(Records for the task)
--- START ---
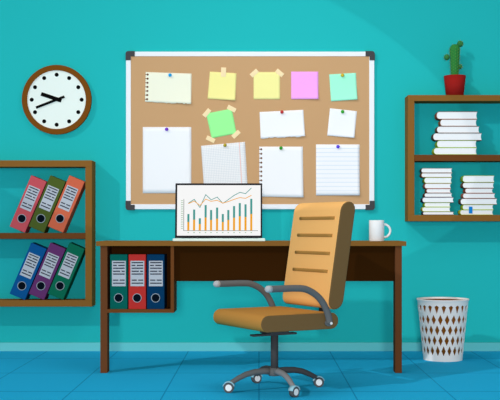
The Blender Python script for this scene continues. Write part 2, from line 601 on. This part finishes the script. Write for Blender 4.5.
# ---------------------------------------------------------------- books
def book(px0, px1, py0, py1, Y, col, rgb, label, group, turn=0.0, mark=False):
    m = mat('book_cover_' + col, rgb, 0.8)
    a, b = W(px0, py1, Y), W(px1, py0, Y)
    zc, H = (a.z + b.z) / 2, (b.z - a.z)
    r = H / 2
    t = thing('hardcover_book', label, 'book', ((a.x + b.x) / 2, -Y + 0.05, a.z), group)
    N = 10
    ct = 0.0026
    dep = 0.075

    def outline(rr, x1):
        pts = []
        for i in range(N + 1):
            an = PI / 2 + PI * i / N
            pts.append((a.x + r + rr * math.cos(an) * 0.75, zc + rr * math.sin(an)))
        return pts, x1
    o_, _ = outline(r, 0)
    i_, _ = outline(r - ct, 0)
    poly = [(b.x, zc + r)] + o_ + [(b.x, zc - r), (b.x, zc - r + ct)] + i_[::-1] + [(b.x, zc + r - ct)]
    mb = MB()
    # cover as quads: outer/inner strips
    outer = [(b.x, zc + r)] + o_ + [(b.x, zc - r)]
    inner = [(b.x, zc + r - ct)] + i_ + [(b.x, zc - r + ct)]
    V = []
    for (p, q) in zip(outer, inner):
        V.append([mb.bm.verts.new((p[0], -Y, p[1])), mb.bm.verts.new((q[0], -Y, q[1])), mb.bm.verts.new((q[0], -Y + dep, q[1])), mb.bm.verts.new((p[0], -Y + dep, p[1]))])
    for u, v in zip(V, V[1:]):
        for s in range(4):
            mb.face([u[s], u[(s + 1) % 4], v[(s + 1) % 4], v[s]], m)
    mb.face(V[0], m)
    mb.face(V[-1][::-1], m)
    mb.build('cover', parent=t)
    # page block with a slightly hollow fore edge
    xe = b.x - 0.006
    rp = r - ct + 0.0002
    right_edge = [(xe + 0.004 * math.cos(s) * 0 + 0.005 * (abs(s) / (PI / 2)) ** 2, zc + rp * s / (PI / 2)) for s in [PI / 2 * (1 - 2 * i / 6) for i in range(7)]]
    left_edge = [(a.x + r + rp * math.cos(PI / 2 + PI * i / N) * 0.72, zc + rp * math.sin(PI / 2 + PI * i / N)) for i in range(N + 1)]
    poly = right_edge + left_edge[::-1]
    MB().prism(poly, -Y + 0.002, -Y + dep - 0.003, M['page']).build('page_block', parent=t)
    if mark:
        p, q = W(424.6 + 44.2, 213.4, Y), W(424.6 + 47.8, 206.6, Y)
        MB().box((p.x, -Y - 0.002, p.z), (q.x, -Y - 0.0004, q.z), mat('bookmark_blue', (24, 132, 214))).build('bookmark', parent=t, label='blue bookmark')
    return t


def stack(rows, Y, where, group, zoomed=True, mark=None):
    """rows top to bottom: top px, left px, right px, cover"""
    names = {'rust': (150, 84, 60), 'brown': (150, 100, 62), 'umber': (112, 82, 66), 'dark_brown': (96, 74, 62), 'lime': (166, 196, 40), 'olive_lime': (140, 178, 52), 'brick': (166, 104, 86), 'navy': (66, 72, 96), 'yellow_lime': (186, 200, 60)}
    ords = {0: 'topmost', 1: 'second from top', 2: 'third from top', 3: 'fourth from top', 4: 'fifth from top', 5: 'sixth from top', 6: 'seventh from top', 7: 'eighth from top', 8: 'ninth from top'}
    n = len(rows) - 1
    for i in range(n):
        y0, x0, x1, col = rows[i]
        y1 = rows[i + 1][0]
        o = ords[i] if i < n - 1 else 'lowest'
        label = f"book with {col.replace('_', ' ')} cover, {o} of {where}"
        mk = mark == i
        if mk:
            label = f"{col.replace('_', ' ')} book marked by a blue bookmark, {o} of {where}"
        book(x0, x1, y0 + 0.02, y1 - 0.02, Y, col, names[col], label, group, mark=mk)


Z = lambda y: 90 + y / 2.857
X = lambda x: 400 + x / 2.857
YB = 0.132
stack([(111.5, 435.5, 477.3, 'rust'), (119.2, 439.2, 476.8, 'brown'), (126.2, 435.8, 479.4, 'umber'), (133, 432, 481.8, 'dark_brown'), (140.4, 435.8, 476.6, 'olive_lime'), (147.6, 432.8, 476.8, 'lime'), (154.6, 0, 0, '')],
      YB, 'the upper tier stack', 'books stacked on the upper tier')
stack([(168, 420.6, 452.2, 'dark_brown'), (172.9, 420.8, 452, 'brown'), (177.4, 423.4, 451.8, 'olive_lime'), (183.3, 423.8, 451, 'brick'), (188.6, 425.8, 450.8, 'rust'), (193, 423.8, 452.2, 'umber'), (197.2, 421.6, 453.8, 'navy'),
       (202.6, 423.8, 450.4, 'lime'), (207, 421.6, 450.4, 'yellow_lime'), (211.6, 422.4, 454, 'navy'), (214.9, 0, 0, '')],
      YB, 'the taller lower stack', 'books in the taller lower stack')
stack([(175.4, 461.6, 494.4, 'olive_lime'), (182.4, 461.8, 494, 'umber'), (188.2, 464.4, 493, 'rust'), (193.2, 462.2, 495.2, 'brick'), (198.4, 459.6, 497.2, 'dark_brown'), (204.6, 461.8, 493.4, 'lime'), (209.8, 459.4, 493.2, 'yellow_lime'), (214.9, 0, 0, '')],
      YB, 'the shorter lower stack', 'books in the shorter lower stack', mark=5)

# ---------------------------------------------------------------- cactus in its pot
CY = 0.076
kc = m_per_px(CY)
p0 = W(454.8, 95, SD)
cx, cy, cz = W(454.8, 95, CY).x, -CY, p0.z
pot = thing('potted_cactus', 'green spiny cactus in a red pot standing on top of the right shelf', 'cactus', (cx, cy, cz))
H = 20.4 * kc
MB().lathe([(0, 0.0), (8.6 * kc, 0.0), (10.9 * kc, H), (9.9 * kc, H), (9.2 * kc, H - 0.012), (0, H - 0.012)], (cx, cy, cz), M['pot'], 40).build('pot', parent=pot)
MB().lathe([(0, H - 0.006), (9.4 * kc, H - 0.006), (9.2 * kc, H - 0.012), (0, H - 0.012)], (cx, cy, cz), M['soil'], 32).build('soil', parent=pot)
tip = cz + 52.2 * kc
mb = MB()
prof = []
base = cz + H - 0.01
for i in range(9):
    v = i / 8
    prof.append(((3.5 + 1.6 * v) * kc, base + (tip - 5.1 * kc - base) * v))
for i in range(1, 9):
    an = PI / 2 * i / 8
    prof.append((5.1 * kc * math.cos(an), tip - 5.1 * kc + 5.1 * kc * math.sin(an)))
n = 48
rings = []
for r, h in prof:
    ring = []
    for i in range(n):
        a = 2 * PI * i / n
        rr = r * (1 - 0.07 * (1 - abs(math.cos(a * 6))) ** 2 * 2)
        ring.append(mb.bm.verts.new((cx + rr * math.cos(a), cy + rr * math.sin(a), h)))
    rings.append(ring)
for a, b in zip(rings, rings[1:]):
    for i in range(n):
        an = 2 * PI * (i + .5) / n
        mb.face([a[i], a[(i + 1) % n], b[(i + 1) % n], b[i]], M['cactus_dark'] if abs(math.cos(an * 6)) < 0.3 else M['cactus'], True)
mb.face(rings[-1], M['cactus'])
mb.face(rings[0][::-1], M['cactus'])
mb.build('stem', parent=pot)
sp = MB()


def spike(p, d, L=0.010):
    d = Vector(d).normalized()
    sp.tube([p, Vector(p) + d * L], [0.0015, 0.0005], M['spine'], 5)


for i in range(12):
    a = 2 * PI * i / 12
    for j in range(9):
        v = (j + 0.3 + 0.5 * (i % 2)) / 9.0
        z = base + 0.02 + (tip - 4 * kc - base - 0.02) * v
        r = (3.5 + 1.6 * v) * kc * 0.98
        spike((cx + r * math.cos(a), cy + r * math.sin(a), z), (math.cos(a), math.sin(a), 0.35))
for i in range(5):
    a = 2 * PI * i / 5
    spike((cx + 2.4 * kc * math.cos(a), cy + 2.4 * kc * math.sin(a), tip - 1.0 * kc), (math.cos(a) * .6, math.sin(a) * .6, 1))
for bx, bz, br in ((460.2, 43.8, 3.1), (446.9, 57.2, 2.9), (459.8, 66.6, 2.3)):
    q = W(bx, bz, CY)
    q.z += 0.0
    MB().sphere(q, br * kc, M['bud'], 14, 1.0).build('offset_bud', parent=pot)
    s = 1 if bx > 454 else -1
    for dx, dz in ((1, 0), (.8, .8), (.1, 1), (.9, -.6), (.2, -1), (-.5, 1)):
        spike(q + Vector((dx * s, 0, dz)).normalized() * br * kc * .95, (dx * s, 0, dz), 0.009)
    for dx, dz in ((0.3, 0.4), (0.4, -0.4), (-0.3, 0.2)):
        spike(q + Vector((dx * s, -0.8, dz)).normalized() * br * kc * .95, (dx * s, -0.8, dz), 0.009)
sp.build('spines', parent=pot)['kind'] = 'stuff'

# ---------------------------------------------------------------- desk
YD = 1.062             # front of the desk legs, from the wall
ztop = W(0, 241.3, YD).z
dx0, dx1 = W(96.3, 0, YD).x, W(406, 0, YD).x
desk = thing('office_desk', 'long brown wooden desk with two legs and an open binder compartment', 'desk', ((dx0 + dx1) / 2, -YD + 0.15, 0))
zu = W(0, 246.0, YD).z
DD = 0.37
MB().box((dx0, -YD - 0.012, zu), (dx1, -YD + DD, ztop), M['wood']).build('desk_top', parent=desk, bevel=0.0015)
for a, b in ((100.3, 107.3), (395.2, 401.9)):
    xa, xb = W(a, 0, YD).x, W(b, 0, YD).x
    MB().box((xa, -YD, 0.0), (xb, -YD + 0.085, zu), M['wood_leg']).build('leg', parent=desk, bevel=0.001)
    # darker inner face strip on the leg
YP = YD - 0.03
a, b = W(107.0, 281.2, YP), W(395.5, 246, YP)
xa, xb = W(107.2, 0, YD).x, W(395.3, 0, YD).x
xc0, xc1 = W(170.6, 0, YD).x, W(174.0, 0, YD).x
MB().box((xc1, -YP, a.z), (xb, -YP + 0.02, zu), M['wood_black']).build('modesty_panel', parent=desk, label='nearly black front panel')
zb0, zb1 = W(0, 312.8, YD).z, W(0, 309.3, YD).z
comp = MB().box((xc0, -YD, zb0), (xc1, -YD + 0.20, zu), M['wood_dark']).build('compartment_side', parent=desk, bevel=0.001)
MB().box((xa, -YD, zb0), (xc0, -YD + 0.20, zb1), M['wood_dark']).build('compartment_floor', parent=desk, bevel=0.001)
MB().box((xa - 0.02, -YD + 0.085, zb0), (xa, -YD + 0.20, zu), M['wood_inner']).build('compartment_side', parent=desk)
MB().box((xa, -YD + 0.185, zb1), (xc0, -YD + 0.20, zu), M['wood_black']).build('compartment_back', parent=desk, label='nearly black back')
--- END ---
--- START ---
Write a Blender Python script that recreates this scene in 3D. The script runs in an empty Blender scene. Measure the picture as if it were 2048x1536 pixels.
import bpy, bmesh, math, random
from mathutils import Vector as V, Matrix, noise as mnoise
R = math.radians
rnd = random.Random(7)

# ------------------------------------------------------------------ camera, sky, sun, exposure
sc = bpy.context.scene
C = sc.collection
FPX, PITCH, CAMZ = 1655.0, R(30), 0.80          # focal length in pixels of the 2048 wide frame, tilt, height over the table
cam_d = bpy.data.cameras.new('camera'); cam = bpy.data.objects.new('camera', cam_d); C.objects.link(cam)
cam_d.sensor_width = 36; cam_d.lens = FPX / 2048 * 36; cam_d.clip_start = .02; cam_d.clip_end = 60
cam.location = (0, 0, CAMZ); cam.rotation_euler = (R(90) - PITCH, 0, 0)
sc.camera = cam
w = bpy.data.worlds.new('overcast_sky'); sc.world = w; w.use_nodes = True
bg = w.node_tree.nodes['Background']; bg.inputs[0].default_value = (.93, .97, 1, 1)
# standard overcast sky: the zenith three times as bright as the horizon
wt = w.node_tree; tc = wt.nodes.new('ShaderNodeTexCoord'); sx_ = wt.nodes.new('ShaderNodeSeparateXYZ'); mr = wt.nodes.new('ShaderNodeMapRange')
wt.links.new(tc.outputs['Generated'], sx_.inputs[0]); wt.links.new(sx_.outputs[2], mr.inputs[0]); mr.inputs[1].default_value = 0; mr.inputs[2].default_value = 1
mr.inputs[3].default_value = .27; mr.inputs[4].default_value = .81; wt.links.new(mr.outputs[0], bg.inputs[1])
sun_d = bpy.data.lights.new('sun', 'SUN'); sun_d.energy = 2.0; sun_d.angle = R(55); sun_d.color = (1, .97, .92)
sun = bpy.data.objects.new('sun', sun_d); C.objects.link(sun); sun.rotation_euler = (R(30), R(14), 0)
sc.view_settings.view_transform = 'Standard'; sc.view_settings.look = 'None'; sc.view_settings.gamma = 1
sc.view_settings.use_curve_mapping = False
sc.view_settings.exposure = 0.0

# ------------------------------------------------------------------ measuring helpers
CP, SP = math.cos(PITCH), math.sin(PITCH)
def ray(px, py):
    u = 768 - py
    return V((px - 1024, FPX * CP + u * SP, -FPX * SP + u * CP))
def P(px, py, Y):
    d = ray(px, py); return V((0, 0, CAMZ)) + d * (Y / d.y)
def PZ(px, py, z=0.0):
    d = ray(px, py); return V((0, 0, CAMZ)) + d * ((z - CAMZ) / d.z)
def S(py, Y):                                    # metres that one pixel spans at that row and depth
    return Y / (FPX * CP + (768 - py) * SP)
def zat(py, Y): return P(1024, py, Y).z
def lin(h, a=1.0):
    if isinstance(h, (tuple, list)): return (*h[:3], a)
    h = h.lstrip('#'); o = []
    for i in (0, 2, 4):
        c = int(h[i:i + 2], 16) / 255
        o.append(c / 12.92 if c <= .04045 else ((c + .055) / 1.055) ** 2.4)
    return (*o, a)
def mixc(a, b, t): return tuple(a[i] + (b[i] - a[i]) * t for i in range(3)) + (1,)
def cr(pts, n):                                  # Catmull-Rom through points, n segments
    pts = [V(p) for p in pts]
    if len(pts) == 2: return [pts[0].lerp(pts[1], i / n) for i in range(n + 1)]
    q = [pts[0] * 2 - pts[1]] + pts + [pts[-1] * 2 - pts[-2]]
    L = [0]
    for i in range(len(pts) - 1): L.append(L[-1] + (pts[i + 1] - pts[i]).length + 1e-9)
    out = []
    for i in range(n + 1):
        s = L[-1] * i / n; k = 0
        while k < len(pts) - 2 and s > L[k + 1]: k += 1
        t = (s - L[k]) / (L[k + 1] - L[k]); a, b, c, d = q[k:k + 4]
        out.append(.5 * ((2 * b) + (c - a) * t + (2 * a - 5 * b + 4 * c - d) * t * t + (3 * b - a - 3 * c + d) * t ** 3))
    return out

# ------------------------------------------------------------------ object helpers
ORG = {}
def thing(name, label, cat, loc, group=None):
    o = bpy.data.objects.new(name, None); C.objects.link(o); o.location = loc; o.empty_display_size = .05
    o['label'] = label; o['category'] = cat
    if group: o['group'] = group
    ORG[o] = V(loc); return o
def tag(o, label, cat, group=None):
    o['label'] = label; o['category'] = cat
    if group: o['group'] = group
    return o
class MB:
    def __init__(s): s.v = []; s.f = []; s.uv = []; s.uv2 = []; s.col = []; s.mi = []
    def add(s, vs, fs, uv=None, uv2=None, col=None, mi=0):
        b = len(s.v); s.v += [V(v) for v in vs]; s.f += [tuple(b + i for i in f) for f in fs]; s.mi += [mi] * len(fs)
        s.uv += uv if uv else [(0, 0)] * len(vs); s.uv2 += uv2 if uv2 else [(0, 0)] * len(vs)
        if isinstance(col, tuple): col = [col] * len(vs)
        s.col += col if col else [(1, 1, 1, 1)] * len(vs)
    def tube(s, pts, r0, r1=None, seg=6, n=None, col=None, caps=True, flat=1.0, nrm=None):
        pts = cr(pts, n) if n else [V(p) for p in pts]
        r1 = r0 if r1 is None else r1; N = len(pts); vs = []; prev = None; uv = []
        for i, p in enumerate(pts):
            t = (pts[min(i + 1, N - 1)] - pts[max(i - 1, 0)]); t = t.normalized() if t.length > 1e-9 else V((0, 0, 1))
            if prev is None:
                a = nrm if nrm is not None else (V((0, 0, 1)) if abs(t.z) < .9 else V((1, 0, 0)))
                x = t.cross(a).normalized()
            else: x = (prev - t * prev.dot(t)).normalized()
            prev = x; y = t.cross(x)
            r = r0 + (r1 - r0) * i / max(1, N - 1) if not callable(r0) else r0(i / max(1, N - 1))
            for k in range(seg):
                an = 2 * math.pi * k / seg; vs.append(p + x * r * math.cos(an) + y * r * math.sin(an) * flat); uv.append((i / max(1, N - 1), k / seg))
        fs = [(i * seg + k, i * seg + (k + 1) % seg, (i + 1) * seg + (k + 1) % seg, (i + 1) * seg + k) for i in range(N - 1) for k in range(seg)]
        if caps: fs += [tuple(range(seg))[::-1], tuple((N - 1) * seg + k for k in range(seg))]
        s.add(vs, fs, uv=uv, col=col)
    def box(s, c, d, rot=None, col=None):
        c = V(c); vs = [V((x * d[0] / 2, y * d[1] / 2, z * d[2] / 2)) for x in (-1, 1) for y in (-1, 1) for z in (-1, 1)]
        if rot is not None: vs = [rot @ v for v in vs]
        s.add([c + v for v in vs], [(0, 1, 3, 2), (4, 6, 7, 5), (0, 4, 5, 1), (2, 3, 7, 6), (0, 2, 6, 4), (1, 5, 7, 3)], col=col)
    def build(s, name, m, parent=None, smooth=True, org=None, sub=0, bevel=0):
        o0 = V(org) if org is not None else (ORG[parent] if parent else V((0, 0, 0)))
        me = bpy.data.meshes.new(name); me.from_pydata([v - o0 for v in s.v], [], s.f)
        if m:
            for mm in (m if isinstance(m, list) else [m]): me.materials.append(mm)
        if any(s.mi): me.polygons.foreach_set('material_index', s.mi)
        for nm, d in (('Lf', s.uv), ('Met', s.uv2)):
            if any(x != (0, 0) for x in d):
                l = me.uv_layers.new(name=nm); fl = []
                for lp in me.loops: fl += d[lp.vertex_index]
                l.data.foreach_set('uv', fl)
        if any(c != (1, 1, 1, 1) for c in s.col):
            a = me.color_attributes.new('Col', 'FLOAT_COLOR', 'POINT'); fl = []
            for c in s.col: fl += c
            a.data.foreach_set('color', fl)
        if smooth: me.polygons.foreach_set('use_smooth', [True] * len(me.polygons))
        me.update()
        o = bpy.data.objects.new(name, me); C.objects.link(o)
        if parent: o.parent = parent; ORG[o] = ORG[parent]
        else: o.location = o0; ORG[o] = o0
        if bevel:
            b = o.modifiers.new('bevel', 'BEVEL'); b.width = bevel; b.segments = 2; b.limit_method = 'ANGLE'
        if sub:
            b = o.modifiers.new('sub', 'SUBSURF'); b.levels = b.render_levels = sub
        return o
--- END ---
(Short task)
Give back exactly the lines from the line that has "Write a Blender" to the line that has "sc.view_settings.exposure = 0.0", both included, and leave out all others.

(Result for this task)
Write a Blender Python script that recreates this scene in 3D. The script runs in an empty Blender scene. Measure the picture as if it were 2048x1536 pixels.
import bpy, bmesh, math, random
from mathutils import Vector as V, Matrix, noise as mnoise
R = math.radians
rnd = random.Random(7)

# ------------------------------------------------------------------ camera, sky, sun, exposure
sc = bpy.context.scene
C = sc.collection
FPX, PITCH, CAMZ = 1655.0, R(30), 0.80          # focal length in pixels of the 2048 wide frame, tilt, height over the table
cam_d = bpy.data.cameras.new('camera'); cam = bpy.data.objects.new('camera', cam_d); C.objects.link(cam)
cam_d.sensor_width = 36; cam_d.lens = FPX / 2048 * 36; cam_d.clip_start = .02; cam_d.clip_end = 60
cam.location = (0, 0, CAMZ); cam.rotation_euler = (R(90) - PITCH, 0, 0)
sc.camera = cam
w = bpy.data.worlds.new('overcast_sky'); sc.world = w; w.use_nodes = True
bg = w.node_tree.nodes['Background']; bg.inputs[0].default_value = (.93, .97, 1, 1)
# standard overcast sky: the zenith three times as bright as the horizon
wt = w.node_tree; tc = wt.nodes.new('ShaderNodeTexCoord'); sx_ = wt.nodes.new('ShaderNodeSeparateXYZ'); mr = wt.nodes.new('ShaderNodeMapRange')
wt.links.new(tc.outputs['Generated'], sx_.inputs[0]); wt.links.new(sx_.outputs[2], mr.inputs[0]); mr.inputs[1].default_value = 0; mr.inputs[2].default_value = 1
mr.inputs[3].default_value = .27; mr.inputs[4].default_value = .81; wt.links.new(mr.outputs[0], bg.inputs[1])
sun_d = bpy.data.lights.new('sun', 'SUN'); sun_d.energy = 2.0; sun_d.angle = R(55); sun_d.color = (1, .97, .92)
sun = bpy.data.objects.new('sun', sun_d); C.objects.link(sun); sun.rotation_euler = (R(30), R(14), 0)
sc.view_settings.view_transform = 'Standard'; sc.view_settings.look = 'None'; sc.view_settings.gamma = 1
sc.view_settings.use_curve_mapping = False
sc.view_settings.exposure = 0.0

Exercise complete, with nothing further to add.